2. The financial information for the year ended 30 June 2006 does not constitute
full accounts, but subject to the restatement explained in note 4, is an
extraction from the Company's accounts for the year, which have been
delivered to the Registrar of Companies and on which the auditors gave an
unqualified report.
3. The interim accounts have been prepared in accordance with International
Financial Reporting Standard ('IFRS'). The date of transition to IFRS was 1
July 2005. The comparative figures for the six months ended 31 December
2005 have also been presented in accordance with IFRS.
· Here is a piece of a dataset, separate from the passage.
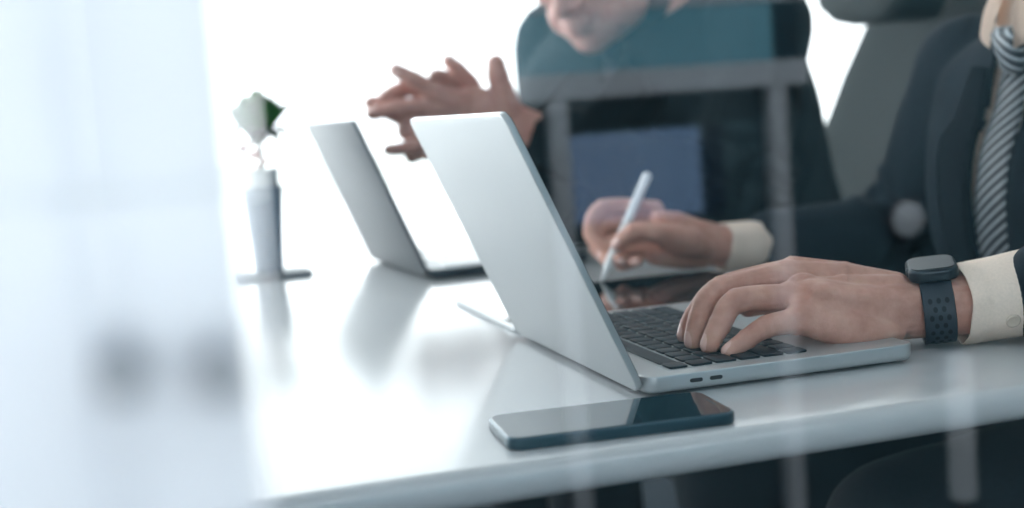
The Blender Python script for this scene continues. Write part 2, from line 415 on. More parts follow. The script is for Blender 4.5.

4. The interim accounts have been prepared using the same accounting policies as
were used in the Group's statutory accounts to 30 June 2006 except for
restatements relating to compliance with IFRS. This resulted in reversing
the goodwill amortisation charge of £65,755 and recognising expenses
relating to share based payments of £183,417 for the year ended 30 June
2006. The restated loss, attributable to Jubilee shareholders for the year
ended 30 June 2006 was £616,640 and the adjusted Group net assets were
£10,286,664.
5. As a result of adopting IFRS, the Group recognised total expenses of £210,895
(2005: £61,870) related to share-based payment transactions during the six
months ended 31 December 2006. For the six months ended 31 December 2005,
the adjusted administrative expenditure was £336,000 and the adjusted profit
attributable to Jubilee shareholders was £821,453.
6. The calculation of headline loss per ordinary share is based on the reported
loss of £459,216 for the six months ended 31 December 2006 and the weighted
average number of ordinary shares outstanding during the same period of
78,884,602.
7. The investment of £2.5 million included in the Group's assets represents the
Group's 25 % interest in Tjate Platinum Corporation (Pty) Ltd.
8. Copies of the interim report are available to the public free of charge from
the Company at 4th Floor, 2 Cromwell Place, London, SW7 2JE, during normal
office hours for 30 days from the date of this report.